Most of the fun in the first week of this election has actually come from a candidate – Stephanie Banister – representing one of the idiot right fringe parties. She got her knickers properly into a twist and confused the Koran with haram, haram with halal, halal with kosher, Islam with a country and Jews with the worship of Jesus. She quit the next day. Quite amusing but peripheral, short-lived and of little consequence.

Keven Rudd – having disposed ruthlessly of Julia Gillard – flexed his new-found muscles and sacked two of his own candidates. There was a faint whiff of an old gender scandal surrounding one of them and the other was accused of accusing others as being too Catholic and racist. ( A case of against.against= for?). Nobody except some union members, seemed to care very much.
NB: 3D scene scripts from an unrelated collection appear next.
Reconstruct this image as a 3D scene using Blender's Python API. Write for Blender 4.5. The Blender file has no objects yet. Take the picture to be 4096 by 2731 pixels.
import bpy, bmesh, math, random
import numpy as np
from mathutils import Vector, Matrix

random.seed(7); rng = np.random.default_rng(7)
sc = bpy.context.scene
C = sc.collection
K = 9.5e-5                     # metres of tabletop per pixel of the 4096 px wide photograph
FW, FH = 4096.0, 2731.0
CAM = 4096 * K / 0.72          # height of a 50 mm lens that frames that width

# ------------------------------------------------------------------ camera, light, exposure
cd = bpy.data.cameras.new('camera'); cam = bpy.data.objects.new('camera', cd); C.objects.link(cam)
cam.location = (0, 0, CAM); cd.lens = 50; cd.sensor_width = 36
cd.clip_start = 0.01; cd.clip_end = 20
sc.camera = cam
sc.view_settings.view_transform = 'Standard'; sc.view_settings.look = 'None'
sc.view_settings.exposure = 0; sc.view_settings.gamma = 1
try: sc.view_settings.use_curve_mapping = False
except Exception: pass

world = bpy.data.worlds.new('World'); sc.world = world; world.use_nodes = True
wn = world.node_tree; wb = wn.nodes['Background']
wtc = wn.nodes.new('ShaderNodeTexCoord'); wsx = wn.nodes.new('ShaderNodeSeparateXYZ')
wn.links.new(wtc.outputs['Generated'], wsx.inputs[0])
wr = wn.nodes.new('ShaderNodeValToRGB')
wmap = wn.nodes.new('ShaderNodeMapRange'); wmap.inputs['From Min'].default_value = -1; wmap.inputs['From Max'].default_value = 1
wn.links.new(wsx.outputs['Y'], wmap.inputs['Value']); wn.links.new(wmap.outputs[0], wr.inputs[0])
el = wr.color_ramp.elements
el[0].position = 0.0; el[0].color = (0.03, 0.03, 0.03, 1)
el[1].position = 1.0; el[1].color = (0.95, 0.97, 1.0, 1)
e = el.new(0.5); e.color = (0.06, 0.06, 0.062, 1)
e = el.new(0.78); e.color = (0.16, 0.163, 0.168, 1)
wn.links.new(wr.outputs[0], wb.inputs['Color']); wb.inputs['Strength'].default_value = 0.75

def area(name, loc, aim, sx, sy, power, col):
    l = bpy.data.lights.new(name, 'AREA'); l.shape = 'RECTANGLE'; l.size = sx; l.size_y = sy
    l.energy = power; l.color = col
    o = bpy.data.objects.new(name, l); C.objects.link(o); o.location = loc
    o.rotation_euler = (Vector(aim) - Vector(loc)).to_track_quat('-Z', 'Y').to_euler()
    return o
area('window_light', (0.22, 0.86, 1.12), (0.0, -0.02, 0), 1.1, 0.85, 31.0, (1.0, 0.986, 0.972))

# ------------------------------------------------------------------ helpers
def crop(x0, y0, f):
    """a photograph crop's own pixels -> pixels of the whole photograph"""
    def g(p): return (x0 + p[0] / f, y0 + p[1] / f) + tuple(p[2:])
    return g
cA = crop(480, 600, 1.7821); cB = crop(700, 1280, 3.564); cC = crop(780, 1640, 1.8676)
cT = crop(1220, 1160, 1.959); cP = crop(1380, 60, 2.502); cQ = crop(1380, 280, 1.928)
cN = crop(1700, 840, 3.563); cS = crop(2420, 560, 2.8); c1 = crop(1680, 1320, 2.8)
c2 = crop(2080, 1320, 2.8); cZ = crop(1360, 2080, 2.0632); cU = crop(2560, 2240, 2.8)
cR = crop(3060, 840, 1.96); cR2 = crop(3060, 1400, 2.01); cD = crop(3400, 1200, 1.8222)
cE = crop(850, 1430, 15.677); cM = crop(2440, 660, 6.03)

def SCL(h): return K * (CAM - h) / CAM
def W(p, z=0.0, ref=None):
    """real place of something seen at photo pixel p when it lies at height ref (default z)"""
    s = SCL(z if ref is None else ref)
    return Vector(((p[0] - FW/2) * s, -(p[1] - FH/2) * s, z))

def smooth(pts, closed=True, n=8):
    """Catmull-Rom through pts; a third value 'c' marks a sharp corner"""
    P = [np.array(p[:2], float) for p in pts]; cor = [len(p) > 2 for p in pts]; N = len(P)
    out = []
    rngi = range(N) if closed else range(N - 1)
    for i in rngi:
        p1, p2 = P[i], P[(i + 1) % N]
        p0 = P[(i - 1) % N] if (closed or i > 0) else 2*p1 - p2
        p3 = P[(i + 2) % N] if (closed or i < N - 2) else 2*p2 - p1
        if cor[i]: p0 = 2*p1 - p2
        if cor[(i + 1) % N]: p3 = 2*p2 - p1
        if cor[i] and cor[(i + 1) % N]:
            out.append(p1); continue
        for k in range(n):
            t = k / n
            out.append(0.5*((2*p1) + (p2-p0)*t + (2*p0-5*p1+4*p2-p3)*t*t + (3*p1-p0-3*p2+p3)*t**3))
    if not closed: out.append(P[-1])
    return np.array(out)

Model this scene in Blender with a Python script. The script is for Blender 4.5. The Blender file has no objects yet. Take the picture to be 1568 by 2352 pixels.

Rudd sees himself as a Shakespearean hero in the assassination of Julia Gillard – “for Gillard is an honourable man” (and “man” here is intentional).  He aroused some feelings of  machismo among his supporters and his party “bounced” in the polls. But that bounce has now withered away and Abbott’s coalition is back in the lead. No real trends are visible yet. Last night there was a pretty tame TV debate. Rudd and Abbott shook hands and came out mewling.  Not much “roar” or “cut and thrust”. Rudd was very cautious and apparently “cheated” and had to make use of “crib-sheets” during the debate. As the SMH put it “More mock and bore than shock and awe, Sunday’s debate was a crushingly dull affair where risk avoidance was the chief aim of both sides.” Tony Abbot got his tongue in a twist and instead of “repository of all wisdom” used the phrase “suppository of all wisdom”! I suppose a suppository – for some – could also be a repository.

As entertainment goes it was not a compelling start. Moscow and Usain Bolt took clear precedence yesterday. But there is still time for the fun and games to get up to speed.